Flute Wiz Wins Industry Honour

Hailing from Odisha, Bengaluru’s most famous sessions flautist Butto—officially Annada Prasanna Pattanaik—looks back on an eventful journey in the Kannada music industry
Flute Wiz Wins Industry Honour

CHANDRA LAYOUT:After playing for about 1,000 movies, Bengaluru’s most famous sessions flautist Butto has won an award for his overall contribution to the industry.

A child prodigy and student of Hariprasad Chaurasia, he was recently honoured at the Mirchi Music Awards South for his contribution to the Kannada film industry.

His stint with Kannada movies industry began by accident. Sushant, a friend who owned a studio in Bengaluru, once called him down from Odisha for a session.

He recalls, “After I finished and left the studio, (actor and composer) Sadhu Kokila came to play the keyboard, and asked Sushant who had played the flute.” So the two were introduced.

That was the starting point. He met and worked with nearly every music director in Kannada, including Hamsalekha, “whose team was the most organised.”

This was in the early 1990s. An Odissi dancer soon asked him to join her on a Europe tour. “When I played there, the love with which people listened to me made me feel I was doing injustice to music,” he says. That was because he had little formal training.

But you could say Butto, named Annada Prasanna Pattanaik by his parents, was born with a flute. When he was three, in 1971, he was gifted one, and the very next day, he played Chal chal chal mere haathi from the Rajesh Khanna hit Hathi Mere Sathi.

“Luckily for me, it was noticed,” he says. “And from then on, I grew up with a flute. If my father took me to the market with him, he would put me down in one place, and I would be playing the flute till he finished shopping and was ready to take me home.”

If someone was going to the ‘city’ and asked what treats they should bring back for him, his answer would always be “A flute!”

So he had a collection of over 100 flutes even as a child. In the hilly, ore-rich village of Kiriburu on the border of what was then Orissa and Bihar, he was something of  a crowd-puller. “If there was an announcement to be made or a group from elsewhere was to perform, they would put me on a table and tell me to play. Then people would gather,” he says.

If his talent stood out in this sylvan setting, it also meant that he was largely self-taught. “My mother used to sing a little, so she was my first guru,” he says. But it was only around the time of his graduation that he took a few lessons from M M Patnaik, who taught music at a university in Bhubaneswar.

But looking back, in 1992, he felt it wasn’t enough. “Whatever I do, I do it fully,” he says. “I was always good at studies too.”

Butto gave up the opportunity of pursuing an honours degree, to the surprise of his lecturers. “I knew that I wanted to do music, and there were others whose careers depended on the degree. Even during the exam, I studied just 40 per cent of the syllabus, got 40 per cent and handed my proud father the certificate,” he says.

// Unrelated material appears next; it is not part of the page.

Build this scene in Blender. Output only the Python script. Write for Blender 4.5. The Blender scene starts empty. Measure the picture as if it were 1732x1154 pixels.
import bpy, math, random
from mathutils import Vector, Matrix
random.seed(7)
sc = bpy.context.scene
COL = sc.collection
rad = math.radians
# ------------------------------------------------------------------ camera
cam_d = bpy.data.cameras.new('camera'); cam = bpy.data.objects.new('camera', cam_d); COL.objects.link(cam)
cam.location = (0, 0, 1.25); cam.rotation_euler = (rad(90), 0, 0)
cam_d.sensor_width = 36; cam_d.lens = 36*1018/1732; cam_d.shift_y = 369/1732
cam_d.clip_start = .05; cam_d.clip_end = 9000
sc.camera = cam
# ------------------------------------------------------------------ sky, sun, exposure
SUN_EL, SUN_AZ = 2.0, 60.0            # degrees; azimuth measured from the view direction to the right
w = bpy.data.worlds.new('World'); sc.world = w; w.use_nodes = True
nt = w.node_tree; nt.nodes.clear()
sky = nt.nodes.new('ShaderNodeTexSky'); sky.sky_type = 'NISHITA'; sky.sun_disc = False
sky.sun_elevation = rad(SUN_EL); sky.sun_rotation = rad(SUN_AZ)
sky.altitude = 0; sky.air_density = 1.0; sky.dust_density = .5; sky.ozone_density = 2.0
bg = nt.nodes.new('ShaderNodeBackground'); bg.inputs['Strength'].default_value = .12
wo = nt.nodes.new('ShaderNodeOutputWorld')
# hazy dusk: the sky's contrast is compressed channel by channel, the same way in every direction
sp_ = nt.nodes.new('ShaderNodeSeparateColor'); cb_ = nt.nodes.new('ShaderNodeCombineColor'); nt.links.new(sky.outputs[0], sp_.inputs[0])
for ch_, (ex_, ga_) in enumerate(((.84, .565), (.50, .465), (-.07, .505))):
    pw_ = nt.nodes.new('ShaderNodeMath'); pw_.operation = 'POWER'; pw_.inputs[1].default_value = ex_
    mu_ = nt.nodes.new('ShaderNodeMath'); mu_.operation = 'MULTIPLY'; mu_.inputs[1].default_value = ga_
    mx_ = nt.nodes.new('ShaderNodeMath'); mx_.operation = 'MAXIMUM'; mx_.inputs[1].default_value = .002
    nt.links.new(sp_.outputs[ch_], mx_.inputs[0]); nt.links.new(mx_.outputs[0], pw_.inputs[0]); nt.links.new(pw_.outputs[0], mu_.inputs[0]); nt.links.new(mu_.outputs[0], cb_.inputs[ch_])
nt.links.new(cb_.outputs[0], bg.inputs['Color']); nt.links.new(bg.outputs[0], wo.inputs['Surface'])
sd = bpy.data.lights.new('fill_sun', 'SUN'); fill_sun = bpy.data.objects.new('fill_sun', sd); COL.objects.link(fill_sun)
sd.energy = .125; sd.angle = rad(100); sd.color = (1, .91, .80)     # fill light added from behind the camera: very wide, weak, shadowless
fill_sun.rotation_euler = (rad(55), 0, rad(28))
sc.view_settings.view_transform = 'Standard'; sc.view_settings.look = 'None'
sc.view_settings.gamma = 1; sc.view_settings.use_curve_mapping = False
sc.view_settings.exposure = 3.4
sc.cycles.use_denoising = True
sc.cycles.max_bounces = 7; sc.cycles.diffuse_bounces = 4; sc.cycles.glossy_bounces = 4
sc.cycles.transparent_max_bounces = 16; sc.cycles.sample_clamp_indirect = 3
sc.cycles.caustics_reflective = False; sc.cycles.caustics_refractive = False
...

So the desire to train more in music took him, on his return to India after his first European tour, to flute maestro Chaurasia’s gurukul in Mumbai.

“It was a great time because that was the year he was just stepping back from Bollywood, and would only agree for recordings that he felt his music was essential for,” he says. “So it was just for a year, but it was four hours every day.”

They would begin at 10 in the morning and go on till 2 in the afternoon. “He would play a raga for 15 to 20 minutes, and then would ask you to play,” says Butto. “If you played something different, with your own improvisations, he would feel happy.”

And it is this nurturing quality he thinks Western music misses. “They ask you to develop creativity, but at the highest levels. Until then, the ability to follow written music is better appreciated,” says the musician, who has experimented with various styles of music. He has played Mozart symphonies with an Indian touch and worked with great names in music, from nearly all Kannada music directors to pianist Paul Erhard. And he picks up the best from each style-- the harmony and mic technique from Western, rhythm from South Indian, and feeling from North Indian.

When, a year after he became a disciple of Chaurasia, his teacher left for a Europe tour, Butto made Bengaluru his home, following which many members of his extended family shifted here too. “I liked the way people respected your talent here. And the weather is great,” he says.

His name originates from Butu, a common Oriya nickname. “By and by, once I came here, the second ‘u’ became an ‘o’, and later the ‘t’ doubled,” he says. Some people even call him Bhutto, bringing to mind the Pakistani political family.

Butto has sung about 50 songs and played the flute for Hindi, Telugu, Tamil, Malayalam, Oriya, Bengali, Assamese and Tulu numbers, with Kannada topping the list.

And he now wants to create his own music, and has been working an album, playing the guitar and flute. He expects it to be out in a month.

“It doesn’t matter whether people appreciate my compositions or not. I think it’s something I have to do for a sense of fulfillment,” he says.

Even with his 15-year-old son, who is learning to play the flute and the guitar, Butto emphasises improvisation. “From what I see, he too wants to make a career of music. And unlike my father, I won’t insist he continue studying. He’s in Class 10 now,” he says.